Le cardinal Theodore McCarrick, 88 ans, personnage incontournable de l’institution ecclésiale, ex-archevêque de Washington et à ce titre l’un des dirigeants les plus influents de l’Eglise américaine, a été pendant plus de cinquante ans un prédateur sexuel. Il a agressé à partir de 1971, peu après son ordination, de jeunes garçons de son entourage, des enfants de chœur, des dizaines, peut-être des centaines de séminaristes et de jeunes prêtres. Quand on apprit la vérité l’été dernier – cette vérité en apparence si chère au pape –, une vague d’horreur et de consternation ébranla les catholiques américains. Et puis on s’aperçut que derrière cette vérité démoniaque se cachait une autre vérité bien plus corrosive : pendant cinquante ans, l’impunité de McCarrick s’expliqua par la loi du silence dont il bénéficia jusqu’aux plus hautes sphères du Vatican.
Donc, le pape lui-même savait qui était McCarrick. Il connaissait la face cachée du personnage. Il avait lu des rapports, des témoignages sur ses agissements pervers. Le doute n’est plus permis. C’est l’ancien nonce apostolique à Washington, l’archevêque Carlo Maria Viganò, qui l’affirme depuis des mois, preuves en main. Du haut en bas de la hiérarchie, McCarrick a eu constamment l’assurance de pouvoir compter sur des complices qui resteraient muets. L’omerta fut intégrale. Au moins jusqu’en juin dernier lorsque McCarrick fut bien obligé de démissionner du collège des cardinaux. Une soupape pour les gogos. En attendant le pire. Et le pire est venu : le pape gracie McCarrick. Sans éclats, discrètement, pour ne pas bousculer les illusions.
McCarrick innocenté ?
L’enquête concernant les accusations d’un ancien enfant de chœur contre McCarrick vient de conclure que la victime autodésignée s’avère dénuée de crédibilité. Les faits se sont passés en 1972 dans la cathédrale Saint-Patrick à New York. L’ancien enfant de chœur avait alors seize ans. Il fut agressé par McCarrick dans la sacristie. Mais les enquêteurs ont trouvé deux failles qui, à leurs yeux, ne pouvaient qu’innocenter McCarrick. D’abord, le jeune garçon entra de lui-même dans la sacristie, sans y avoir été physiquement contraint. Ensuite, seize ans, n’est-ce pas l’âge du consentement ? Le sulfureux cardinal Blase Cupich, protégé du pape à Chicago, n’a-t-il pas laissé entendre récemment que le consentement mutuel changeait tout ?

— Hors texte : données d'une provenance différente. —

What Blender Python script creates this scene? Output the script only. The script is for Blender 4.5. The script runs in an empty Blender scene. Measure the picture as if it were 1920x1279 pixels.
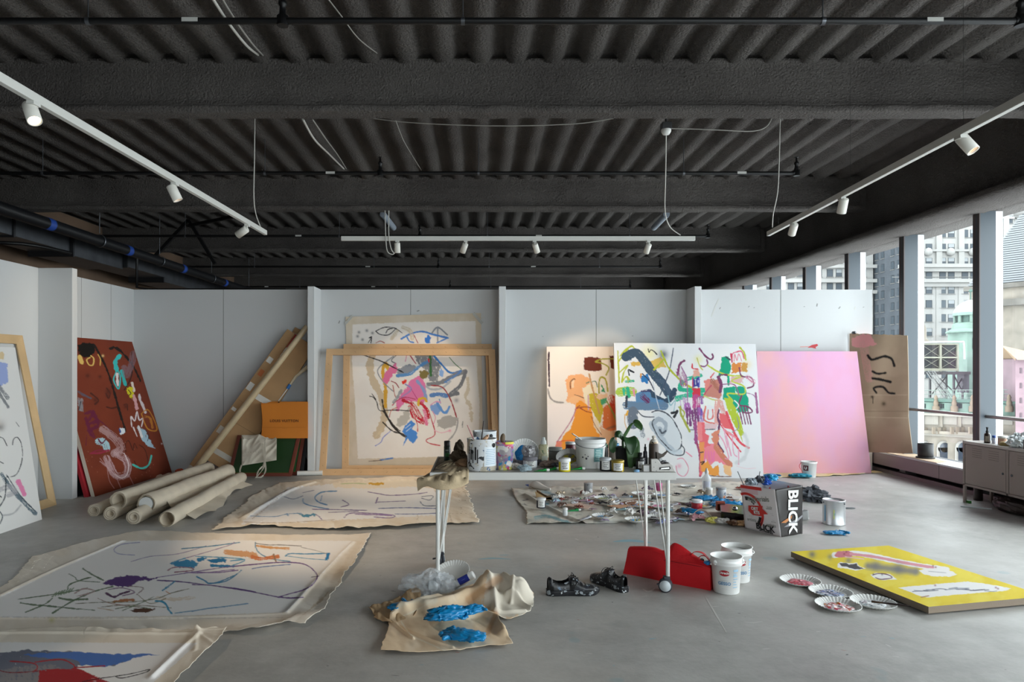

C’est donc avec, à son passif, l’acquittement du plus cynique des prédateurs sexuels nourri dans le sein de l’Église, que le pape s’est permis de faire la leçon aux évêques américains. De leur parler de vérité. De leur reprocher leur défaut de transparence. De déplorer leur perte de crédibilité. Certes, l’affaire McCarrick a commencé aux Etats-Unis. Pendant des années, McCarrick traîna derrière lui une odeur de soufre qui ne trompa personne. Mais l’homme dévoyé eut tellement d’habileté et de finesse qu’il put transformer les témoins de ses actes en complices d’abord, en alliés ensuite. Cela, c’est la partie américaine de l’affaire. Elle va très loin. Car des évêques, des archevêques, des cardinaux savaient tout sur McCarrick. Une poignée de subalternes se décidèrent à avertir le Vatican, à mettre en garde les autorités contre cette gangrène qui s’incrustait et qui proliférait. En vain. C’est la partie romaine de l’affaire. Le Vatican ne répondit à aucun des messages de détresse. La mafia gay y veillait. Et dans la plus glaciale des logiques, elle se devait de sauver McCarrick. Quoi de mieux en vue de la grande réunion de tous les chefs des conférences épiscopales du monde à Rome le mois prochain sur « la protection des mineurs » ? Un vrai message : McCarrick innocent.